World Relief Burundi Mission Update: My Husband Was Sick

written by Dawn Duncan Harrell

2. Jacqueline d

I Beat My Wife

“Before, I was violent. I beat my wife.” Cassien launches into his story. “I’d take all the money, 5000 Burundian francs, and buy drink.”

Five thousand “franBu” would buy him a mere half-pint at Red Cow. With 5000 BF, his wife could feed their family of nine for four days.

Cassien sits outside his house, surrounded by his corn crop, which he’s grown on disputed family lands. His half-brother took him to court, contending that since Cassien was born to a woman that their father did not marry, he should inherit nothing. For many years, Cassien took out his frustration on his wife.

“I was proud to make her angry,” he says. “But no more.”


Trigger for Change

How does a man, who’s been stealing his wife’s earnings to drink, depriving his family of food, and beating his wife for years, change?

According to Steve Corbett and Brian Fikkert, simply discovering a new way of doing things can trigger transformation (When Helping Hurts, 208). Cassien’s neighbor invited him and his wife to a Families for Life small group and Cassien began to see a new way of “doing” marriage.

For two months Cassien and his wife met with other couples in a small group, facilitated by their neighbors. Using the Families for Life curriculum, they discussed themes such as

  • friendship between husband and wife
  • sharing income between spouses (In Burundi, money talk with your wife is taboo!)
  • both contributing to the upbringing of the kids
  • family planning
  • how to care for extended family, friends and neighbors
  • how to help vulnerable people in the community.

Because they lived close by, Cassien could also watch the peer-educator couple practicing these new ideas in their own home.


Reflect, Decide, Act

As Cassien reflected on the curriculum and his neighbors’ practical application of it, he made a decision to try it himself and took action (Corbet and Fikkert, 207–208).

“Did you change all at once or over time?” wonders a visitor.

“I was surprised,” answers Cassien. “It’s the first time I realized I was going in the wrong way. I changed over time.”

“Now when someone else resists change, how do you respond?”

“It’s not easy realizing change in other families,” agrees Cassien.

His neighbor adds that people don’t respond immediately in the meetings, but they begin to think about the new ideas. He and his wife simply persist in offering the curriculum and their own lives as a demonstration.


Now He’s Healed

In 2013, fifteen churches in Cassien’s county each contributed a couple to be trained in Families for Life. Cassien’s neighbors were one of these fifteen. Early in 2014, each couple was already spreading the ideas to their own neighborhoods through small groups.

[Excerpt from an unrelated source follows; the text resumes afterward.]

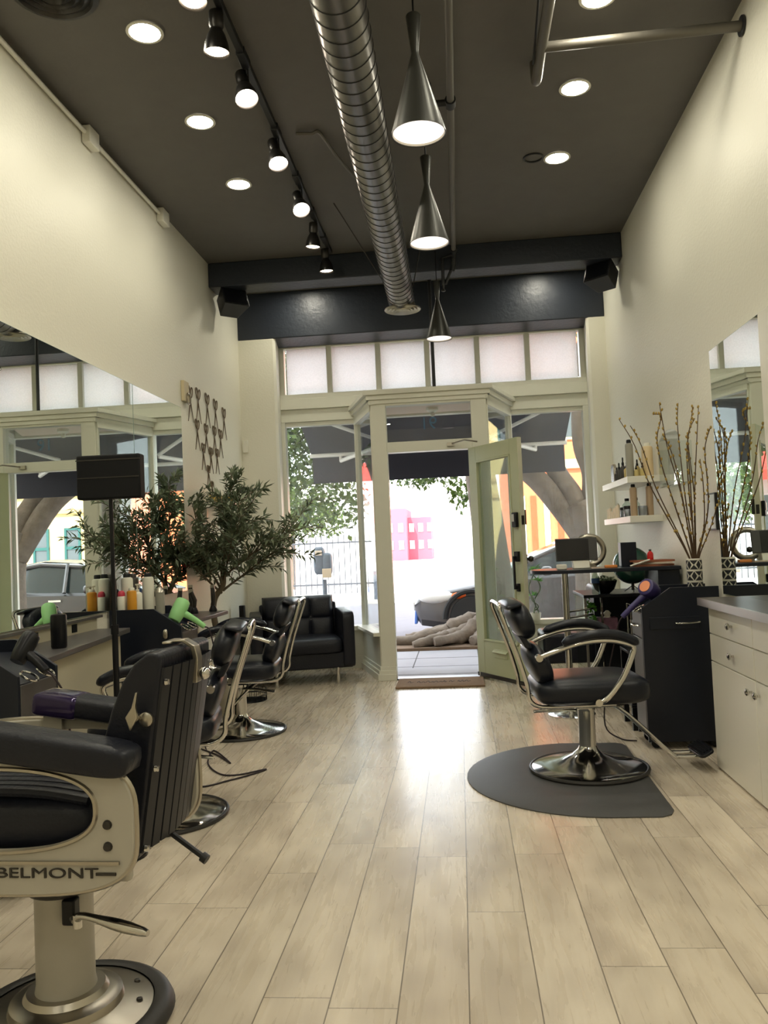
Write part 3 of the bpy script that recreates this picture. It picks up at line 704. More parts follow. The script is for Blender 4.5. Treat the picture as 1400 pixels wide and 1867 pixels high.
# parked car
def car(loc, rz, label, near):
    t = thing('parked_car', label, 'car', loc, rz, None)
    st = [(0.0, .34, .60, .50, .58), (.10, .22, .66, .66, .70), (.45, .18, .76, .82, .80), (1.0, .18, .86, .87, .86), (1.5, .18, .93, .88, .88), (2.6, .18, .96, .88, .88), (3.5, .18, .98, .88, .87), (4.1, .22, 1.0, .84, .82), (4.36, .36, .92, .72, .74)]
    b = MB(); rings = []
    for x, zb, zt, wb, wt in st:
        hf = [(-wb * .86, zb), (-wb, zb + .10), (-wb * 1.01, (zb + zt) * .52), (-wt * .97, zt - .07), (-wt * .82, zt)]
        pr = hf + [(0, zt + .035)] + [(-y, z) for y, z in hf[::-1]]
        rings.append([b.bm.verts.new((x, y, z)) for y, z in pr])
    for i in range(len(rings) - 1):
        for k in range(len(rings[0])):
            j = (k + 1) % len(rings[0]); b._face([rings[i][k], rings[i][j], rings[i + 1][j], rings[i + 1][k]])
    b._face(rings[0]); b._face(rings[-1])
    b.build('body', 'car_paint', t, angle=35)
    gs = [(1.05, .84, .66), (1.7, 1.16, .66), (2.2, 1.36, .60), (2.9, 1.42, .58), (3.6, 1.33, .57), (4.22, .98, .60)]
    def gh(off, zo, xs):
        b = MB(); rings = []
        for x, z, wd in xs: rings.append([b.bm.verts.new(q) for q in ((x, -.79 - off, .88), (x, -wd - off, z - .05 + zo), (x, -wd * .8, z + zo), (x, wd * .8, z + zo), (x, wd + off, z - .05 + zo), (x, .79 + off, .88))])
        for i in range(len(rings) - 1):
            for k in range(5): b._face([rings[i][k], rings[i][k + 1], rings[i + 1][k + 1], rings[i + 1][k]])
        b._face(rings[0]); b._face(rings[-1]); return b
    gh(0, 0, gs).build('window_glass', 'car_glass', t, angle=30)
    r = MB(); n = len(gs)
    for s_ in (-1, 1):
        r.tube([(x, s_ * (wd + .005), z - .045) for x, z, wd in gs], .035, 8)
        for (xa, xb, za) in ((2.42, 2.46, 1.37), (3.42, 3.62, 1.33)): r.tube([(xa, s_ * .83, .93), (xb, s_ * .60, za)], .03, 6)
    r.tube([(x, 0, z + .004) for x, z, wd in gs[2:5]], [.47, .47, .46], 12, flat=.06)
    r.build('roof', 'car_paint', t)
    for x in (.85, 3.5):
        for s_ in (-1, 1):
            wh = MB().lathe([(.20, -.10), (.31, -.10), (.33, -.07), (.33, .07), (.31, .10), (.2, .10)], 28, T(x, s_ * .80, .33) @ RotX(PI / 2)).build('wheel', 'car_tyre', t)
            MB().lathe([(0, .085), (.06, .09), (.205, .075), (.205, -.075), (.06, -.09), (0, -.085)], 20, T(x, s_ * .80, .33) @ RotX(PI / 2)).build('rim', 'car_rim', wh)
            MB().tube([(x + .40 * math.cos(a), s_ * .876, .33 + .40 * math.sin(a)) for a in [PI * i / 16 for i in range(17)]], .035, 6).build('wheel_arch', 'car_tyre', t)
    for s_ in (-1, 1):
        h = MB(); h.sell((.42, s_ * .70, .64), (.34, .12, .09), .8, .8); h.build('headlight', 'headlight', t)
        h = MB(); h.sell((.68, s_ * .79, .66), (.12, .06, .05), .8, .8); h.build('indicator', 'lamp_amber', t)
        h = MB(); h.sell((4.25, s_ * .66, .80), (.10, .10, .12), .7, .7); h.build('tail_light', 'red_paint', t)
        h = MB(); h.sell((1.95, s_ * .98, .98), (.08, .09, .07), .7, .7); h.build('side_mirror', 'car_paint', t)
        h = MB(); h.box((2.45, s_ * .885 - .004, .80), (2.65, s_ * .885 + .004, .83)); h.build('door_handle', 'chrome', t)
    MB().prism([(-.015, .24), (.03, .24), (.045, .44), (.0, .44)], -.52, .52, 'xz').build('grille', 'car_blue', t, bev=.01)
    MB().box((-.03, -.25, .42), (-.012, .25, .55)).build('number_plate', 'white_plastic', t)
    MB().tube([(3.9, 0, 1.18), (4.15, 0, 1.42)], .006, 6).build('antenna', 'black_plastic', t)
    return t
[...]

By 2017, over 500 couples in Cassien’s county alone will go through the course. With Colonial Church’s support, World Relief will continue to provide the curriculum and the initial training, but church people and their neighbors are the ones who will transform their county.

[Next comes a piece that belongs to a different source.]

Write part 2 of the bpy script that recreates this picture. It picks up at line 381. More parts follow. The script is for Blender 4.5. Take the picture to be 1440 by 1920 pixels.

“We go together now,” confirms Jacqueline, Cassien’s wife. “It’s the same as my husband told it. He was sick. Now he’s healed. Now there’s peace and communication in the house.”

“Do other women in the field see a difference?” asks the visitor.

“Yes. There are people who knew I was beaten. They see the change.”

“What do they say?”

“They ask, ‘How does the change come?’ Then I tell them about the classes.”